Upon initialization of the debounce circuitry, be sure to delay
by at least three times the programmed debounce time before
reading any of the input ports or event signals to ensure that the
input data is valid prior to being used by the software.
Interrupt Generation
This model provides control for generation of interrupts on
positive or negative events, for all 32 channels. Interrupts are
only generated in the Enhanced Mode for event channels when
enabled via the Event Sense/Status Register. Writing 0 to the
corresponding event sense bit in the Event Sense/Status
Register will clear the event sense flip/flop. Successive interrupts
will only occur if the event channel has been reset by writing a 1
to the corresponding event sense bit in the Event Sense/Status
Register (after writing 0 to clear the event sense flip/flop).
Interrupts may be reflected internally and reported by polling the
module, or optionally reported to the carrier by enabling control of
the Interrupt Request line (Intreq0). Control of this line is initiated
via Bit 0 of the Interrupt Enable Register (IER).

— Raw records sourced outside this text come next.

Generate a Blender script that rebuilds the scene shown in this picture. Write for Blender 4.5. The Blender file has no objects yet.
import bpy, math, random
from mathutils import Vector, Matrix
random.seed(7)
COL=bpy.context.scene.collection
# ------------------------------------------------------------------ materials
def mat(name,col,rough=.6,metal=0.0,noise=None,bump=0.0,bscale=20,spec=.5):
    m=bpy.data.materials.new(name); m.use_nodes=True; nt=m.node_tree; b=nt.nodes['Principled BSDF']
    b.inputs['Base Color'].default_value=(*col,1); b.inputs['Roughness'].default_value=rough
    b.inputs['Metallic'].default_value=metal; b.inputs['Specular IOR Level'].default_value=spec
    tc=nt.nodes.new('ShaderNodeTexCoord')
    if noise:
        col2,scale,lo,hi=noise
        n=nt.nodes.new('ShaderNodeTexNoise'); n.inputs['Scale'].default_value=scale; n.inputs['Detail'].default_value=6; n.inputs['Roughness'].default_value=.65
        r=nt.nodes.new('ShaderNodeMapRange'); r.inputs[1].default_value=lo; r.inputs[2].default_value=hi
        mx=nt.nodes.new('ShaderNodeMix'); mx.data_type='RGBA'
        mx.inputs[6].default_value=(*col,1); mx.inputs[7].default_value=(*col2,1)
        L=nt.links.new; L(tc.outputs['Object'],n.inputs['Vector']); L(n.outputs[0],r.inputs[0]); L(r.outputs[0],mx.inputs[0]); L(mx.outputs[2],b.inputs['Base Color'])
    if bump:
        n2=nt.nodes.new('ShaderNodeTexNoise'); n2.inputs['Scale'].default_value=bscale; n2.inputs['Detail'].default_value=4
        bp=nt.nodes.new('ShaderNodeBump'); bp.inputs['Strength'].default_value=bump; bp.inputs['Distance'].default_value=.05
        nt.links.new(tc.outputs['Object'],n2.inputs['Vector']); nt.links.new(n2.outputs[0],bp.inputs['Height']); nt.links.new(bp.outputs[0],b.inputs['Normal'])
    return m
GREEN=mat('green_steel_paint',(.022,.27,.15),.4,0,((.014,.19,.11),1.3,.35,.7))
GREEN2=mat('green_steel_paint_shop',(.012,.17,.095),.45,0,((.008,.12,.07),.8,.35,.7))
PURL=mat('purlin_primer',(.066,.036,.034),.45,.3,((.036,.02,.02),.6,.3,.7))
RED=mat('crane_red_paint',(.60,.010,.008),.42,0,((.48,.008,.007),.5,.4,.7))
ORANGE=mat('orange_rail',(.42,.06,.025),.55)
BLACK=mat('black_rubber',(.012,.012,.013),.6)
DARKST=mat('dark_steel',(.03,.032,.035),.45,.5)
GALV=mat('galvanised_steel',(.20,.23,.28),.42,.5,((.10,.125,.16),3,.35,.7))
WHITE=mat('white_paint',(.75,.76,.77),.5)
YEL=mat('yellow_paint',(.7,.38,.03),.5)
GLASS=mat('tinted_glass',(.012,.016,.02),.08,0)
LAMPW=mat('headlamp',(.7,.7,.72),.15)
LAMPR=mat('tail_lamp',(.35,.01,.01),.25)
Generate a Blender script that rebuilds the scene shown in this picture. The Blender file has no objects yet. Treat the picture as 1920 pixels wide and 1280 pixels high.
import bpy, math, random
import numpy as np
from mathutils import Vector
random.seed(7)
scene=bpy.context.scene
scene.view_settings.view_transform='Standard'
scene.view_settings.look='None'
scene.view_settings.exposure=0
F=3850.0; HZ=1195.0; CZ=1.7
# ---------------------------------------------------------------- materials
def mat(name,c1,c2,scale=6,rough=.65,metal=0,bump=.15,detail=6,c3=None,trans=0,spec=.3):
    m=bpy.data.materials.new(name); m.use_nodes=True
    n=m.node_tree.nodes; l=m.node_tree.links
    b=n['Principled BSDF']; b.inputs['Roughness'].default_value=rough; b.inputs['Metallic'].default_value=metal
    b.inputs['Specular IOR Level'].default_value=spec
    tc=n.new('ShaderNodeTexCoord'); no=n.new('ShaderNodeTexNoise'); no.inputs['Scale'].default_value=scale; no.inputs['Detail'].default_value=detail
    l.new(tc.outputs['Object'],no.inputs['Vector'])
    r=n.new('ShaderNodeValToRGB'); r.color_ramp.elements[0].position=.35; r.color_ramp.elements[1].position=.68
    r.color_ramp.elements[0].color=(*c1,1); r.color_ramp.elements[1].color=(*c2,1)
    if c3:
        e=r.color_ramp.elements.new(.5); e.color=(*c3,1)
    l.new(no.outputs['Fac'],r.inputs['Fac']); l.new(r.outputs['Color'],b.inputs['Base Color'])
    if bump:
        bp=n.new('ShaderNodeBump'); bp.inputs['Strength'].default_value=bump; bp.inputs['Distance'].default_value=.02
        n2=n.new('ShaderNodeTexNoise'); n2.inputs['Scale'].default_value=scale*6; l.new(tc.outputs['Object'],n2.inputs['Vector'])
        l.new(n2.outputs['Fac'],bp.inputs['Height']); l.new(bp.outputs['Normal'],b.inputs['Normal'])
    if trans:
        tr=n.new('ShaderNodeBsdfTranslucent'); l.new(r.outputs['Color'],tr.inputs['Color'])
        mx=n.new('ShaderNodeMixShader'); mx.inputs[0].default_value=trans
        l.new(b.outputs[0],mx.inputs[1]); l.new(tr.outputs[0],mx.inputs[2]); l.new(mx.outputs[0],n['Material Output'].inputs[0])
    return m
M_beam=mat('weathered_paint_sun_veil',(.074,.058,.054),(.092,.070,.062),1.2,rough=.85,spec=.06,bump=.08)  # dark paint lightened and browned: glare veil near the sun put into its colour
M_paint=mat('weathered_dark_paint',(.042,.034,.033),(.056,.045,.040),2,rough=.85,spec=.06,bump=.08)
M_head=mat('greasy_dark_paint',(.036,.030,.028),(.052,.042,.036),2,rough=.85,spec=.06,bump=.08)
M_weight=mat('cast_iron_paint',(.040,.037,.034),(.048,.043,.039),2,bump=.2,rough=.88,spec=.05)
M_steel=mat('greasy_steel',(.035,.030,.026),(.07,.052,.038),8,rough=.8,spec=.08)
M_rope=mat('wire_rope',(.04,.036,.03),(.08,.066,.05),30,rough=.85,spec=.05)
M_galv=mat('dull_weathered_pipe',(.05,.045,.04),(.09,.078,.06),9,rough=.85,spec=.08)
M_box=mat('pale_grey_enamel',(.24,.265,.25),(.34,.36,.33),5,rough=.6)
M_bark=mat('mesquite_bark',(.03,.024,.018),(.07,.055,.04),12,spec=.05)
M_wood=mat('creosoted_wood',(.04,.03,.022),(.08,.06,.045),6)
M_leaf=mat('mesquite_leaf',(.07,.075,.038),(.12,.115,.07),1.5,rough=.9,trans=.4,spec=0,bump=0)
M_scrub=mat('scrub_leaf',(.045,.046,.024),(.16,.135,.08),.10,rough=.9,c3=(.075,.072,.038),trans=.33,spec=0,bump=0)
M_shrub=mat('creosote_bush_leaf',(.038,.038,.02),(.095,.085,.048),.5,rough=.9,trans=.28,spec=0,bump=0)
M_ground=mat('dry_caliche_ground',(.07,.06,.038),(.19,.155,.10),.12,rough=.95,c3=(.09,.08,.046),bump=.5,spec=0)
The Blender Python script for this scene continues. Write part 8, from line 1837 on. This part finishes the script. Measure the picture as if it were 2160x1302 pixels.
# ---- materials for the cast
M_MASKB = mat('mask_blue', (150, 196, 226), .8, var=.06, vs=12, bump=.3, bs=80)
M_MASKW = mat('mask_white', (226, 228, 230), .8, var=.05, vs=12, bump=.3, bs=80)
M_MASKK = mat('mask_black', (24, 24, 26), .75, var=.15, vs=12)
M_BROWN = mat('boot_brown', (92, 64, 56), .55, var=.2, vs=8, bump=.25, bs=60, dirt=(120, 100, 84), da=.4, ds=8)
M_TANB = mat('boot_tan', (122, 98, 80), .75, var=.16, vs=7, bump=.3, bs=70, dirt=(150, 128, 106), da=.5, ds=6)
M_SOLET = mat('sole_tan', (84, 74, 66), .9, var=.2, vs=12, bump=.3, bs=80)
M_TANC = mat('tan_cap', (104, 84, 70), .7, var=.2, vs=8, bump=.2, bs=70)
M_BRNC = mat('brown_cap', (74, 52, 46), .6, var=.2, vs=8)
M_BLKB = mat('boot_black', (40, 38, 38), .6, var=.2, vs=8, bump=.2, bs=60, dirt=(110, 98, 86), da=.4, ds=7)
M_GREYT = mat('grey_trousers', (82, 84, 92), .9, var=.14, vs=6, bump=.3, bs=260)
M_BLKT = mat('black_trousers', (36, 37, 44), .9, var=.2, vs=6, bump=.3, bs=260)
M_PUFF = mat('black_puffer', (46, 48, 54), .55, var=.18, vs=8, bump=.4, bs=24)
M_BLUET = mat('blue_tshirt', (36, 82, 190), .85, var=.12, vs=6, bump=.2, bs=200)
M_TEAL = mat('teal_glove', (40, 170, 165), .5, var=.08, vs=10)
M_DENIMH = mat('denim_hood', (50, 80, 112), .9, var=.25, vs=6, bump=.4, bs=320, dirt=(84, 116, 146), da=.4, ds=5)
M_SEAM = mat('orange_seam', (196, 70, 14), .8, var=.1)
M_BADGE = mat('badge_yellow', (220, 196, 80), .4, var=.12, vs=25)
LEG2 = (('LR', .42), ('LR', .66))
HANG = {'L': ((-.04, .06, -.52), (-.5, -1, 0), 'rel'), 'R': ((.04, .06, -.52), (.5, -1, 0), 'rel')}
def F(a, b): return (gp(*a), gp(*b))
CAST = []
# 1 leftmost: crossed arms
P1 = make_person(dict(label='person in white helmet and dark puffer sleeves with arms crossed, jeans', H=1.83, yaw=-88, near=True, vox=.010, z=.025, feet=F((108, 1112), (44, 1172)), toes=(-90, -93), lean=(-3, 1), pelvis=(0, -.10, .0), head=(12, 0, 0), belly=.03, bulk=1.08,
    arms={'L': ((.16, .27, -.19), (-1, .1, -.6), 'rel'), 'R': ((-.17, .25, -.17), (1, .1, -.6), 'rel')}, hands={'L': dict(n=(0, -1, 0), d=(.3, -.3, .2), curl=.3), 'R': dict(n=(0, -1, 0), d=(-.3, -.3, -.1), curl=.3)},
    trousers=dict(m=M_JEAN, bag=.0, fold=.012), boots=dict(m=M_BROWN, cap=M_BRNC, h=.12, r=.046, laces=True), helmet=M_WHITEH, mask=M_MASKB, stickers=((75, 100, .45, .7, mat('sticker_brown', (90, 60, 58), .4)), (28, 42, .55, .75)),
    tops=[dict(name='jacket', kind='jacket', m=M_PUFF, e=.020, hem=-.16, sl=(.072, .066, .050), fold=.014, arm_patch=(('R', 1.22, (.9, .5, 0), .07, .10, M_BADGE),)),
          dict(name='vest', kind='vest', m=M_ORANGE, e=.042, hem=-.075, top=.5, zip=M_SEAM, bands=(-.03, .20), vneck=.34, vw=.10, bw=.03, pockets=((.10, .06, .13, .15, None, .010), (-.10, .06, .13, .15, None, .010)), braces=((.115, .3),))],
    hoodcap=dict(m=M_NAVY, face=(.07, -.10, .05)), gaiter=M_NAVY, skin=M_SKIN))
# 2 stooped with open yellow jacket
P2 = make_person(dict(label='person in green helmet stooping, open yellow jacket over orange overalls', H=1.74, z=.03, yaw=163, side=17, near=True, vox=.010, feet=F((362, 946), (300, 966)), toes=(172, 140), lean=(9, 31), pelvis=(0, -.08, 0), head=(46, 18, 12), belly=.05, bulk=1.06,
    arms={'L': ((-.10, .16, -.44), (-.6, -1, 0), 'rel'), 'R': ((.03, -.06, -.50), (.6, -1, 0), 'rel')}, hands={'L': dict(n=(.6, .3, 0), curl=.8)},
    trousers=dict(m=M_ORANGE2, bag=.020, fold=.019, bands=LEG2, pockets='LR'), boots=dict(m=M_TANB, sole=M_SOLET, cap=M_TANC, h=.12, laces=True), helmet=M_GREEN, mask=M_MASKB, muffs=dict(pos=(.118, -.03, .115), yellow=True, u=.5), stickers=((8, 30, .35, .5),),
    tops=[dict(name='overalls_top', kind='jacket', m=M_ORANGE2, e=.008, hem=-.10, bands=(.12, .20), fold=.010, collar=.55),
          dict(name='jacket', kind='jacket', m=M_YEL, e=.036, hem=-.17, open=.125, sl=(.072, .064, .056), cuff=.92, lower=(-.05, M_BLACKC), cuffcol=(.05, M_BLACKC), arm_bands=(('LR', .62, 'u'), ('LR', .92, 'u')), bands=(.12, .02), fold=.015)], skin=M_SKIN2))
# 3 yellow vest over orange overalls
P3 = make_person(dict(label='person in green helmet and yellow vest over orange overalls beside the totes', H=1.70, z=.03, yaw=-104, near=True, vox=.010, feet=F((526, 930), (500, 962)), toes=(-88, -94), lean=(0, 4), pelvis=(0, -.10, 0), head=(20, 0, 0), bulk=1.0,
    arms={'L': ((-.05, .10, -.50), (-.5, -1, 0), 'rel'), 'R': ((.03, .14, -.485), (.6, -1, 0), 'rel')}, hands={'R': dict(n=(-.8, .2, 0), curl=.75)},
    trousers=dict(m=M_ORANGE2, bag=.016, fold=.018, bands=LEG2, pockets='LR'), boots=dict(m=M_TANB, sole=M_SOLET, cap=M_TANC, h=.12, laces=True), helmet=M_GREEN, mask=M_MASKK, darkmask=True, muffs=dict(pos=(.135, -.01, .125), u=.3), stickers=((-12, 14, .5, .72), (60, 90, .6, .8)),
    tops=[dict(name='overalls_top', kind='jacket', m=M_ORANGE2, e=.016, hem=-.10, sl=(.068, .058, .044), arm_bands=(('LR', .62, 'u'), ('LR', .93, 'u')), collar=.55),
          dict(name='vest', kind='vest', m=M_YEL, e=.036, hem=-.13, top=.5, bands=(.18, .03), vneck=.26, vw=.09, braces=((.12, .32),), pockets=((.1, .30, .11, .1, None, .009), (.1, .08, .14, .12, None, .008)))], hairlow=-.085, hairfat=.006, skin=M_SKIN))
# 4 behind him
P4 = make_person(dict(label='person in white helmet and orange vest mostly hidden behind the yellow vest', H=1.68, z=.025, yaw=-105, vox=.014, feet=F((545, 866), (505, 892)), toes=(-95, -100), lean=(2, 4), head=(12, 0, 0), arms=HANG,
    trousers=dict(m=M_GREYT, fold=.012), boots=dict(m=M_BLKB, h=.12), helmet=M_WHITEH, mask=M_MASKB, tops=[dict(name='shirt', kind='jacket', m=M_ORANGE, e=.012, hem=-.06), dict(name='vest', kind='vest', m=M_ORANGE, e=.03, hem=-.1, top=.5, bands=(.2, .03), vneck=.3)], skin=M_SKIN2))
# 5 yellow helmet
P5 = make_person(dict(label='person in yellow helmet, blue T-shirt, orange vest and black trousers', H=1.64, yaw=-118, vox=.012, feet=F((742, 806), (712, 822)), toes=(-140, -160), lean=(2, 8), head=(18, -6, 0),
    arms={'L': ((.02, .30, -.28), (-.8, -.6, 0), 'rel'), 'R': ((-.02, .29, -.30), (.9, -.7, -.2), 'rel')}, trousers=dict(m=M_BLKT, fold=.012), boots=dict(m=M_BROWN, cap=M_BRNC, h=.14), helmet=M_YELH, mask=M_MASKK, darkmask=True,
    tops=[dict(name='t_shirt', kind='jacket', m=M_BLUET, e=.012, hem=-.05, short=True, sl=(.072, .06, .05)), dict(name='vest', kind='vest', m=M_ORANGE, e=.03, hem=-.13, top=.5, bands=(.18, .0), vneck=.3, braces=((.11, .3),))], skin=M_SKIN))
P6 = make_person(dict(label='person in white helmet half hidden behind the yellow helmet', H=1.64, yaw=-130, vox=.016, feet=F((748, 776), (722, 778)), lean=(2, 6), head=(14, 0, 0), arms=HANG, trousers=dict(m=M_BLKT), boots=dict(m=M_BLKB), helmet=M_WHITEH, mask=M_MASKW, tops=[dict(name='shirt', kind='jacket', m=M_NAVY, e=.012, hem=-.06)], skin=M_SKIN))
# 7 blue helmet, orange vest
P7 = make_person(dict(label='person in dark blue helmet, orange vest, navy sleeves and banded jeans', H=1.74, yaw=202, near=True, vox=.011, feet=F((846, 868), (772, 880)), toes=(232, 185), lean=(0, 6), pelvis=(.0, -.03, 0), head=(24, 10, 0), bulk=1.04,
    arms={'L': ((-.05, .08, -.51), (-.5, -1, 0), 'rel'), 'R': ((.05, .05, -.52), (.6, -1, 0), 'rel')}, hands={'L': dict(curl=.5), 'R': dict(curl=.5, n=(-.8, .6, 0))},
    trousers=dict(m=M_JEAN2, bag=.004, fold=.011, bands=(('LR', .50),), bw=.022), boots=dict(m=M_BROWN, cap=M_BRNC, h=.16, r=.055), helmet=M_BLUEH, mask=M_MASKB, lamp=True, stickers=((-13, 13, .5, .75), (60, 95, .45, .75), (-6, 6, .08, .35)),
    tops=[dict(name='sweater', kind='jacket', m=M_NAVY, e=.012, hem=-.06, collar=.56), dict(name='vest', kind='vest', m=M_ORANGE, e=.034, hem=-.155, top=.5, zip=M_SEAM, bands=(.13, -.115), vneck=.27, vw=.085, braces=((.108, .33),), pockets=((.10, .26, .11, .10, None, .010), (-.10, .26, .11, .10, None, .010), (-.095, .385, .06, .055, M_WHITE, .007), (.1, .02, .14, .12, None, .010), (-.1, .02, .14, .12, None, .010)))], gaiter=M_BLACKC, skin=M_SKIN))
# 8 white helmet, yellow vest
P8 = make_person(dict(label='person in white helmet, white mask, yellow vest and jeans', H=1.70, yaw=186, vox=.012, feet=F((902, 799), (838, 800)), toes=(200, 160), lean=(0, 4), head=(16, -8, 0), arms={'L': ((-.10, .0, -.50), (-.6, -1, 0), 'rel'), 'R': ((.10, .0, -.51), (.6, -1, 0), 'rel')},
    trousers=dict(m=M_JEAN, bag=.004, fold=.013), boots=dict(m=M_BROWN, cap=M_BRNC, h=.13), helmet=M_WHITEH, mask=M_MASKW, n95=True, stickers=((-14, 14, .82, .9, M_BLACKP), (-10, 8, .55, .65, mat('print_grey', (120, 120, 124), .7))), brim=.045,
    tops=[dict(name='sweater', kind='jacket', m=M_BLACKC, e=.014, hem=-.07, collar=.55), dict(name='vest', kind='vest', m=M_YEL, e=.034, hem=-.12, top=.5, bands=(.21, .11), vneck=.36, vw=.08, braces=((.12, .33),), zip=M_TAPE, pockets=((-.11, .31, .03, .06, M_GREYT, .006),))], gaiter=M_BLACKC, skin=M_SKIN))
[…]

After pulling the IntReq0 line low and in response to an
Interrupt Select cycle, the module will read (serve) the 8-bit
interrupt vector stored in the Interrupt Vector Register. The
IntReq0 line will be released as soon as the conditions generating
the interrupt have been cleared or return to normal, and the event
sense flip/flop has been cleared by writing 0 to the corresponding
bit position of the Event Sense Status Register, or until the
Interrupt Enable Register bit is cleared. Zero wait states are
required to complete an interrupt select cycle.
Note that the state of the inputs (on/off) is determined by
reading the corresponding port address while in bank 0 of the
Enhanced Mode. However, the event sense status can only be
read by reading the corresponding port address while in bank 1 of
the Enhanced Mode. Remember, the event sense status is a flag
that is raised when a specific positive or negative transition has
occurred for a given input point, while the state refers to its
current level.
Note that the Interrupt Enable Register and Interrupt Vector
Register are cleared following a power-up or bus initiated
software reset, but not a software reset initiated via writing a one
to bit 1 of the Interrupt Enable Register. Keep this in mind when
you wish to preserve the information in these two registers
following a reset.
Programming Example
The following example outlines the steps necessary to
configure the IOS-440 for Enhanced Mode operation, to setup
event-generated interrupts, configure debounce, and read and
write inputs. It is assumed that the module has been reset and
no prior (non-default) configuration exists.
For this example, we will configure port 0 input points as a
four-channel change-of-state detector. For change-of-state
detection, both positive and negative polarities must be sensed
and thus, two channels are required to detect a change-of-state
on a single input signal. IN00-IN03 will be used to detect positive
events (low-to-high transitions); IN04-IN07 will be used to detect
negative events (high-to-low transitions). IN00 and IN04 will be
tied to the first input signal, IN01 & IN05 to the second, IN02 &
IN06 to the third, and IN03 & IN07 to the fourth. Any change-of-
state detected on these input signal lines will cause an interrupt
to be generated.
1. After power-up or reset, the module is always placed in the
Standard Operating Mode. To switch to the Enhanced Mode,
execute four consecutive write cycles to port 7 with the
following data: 07H first, followed by 0DH, followed by 06H,
then 12H.
At this point, you are in Enhanced Mode bank 0. Port 7
would now be used to access register banks 1 & 2.
2. Write 80H to the port 7 address to select register bank 2
where debounce will be configured for our port 0 input
channels.
At this point, you are in Enhanced Mode Bank 2 where
access to the debounce configuration registers is obtained.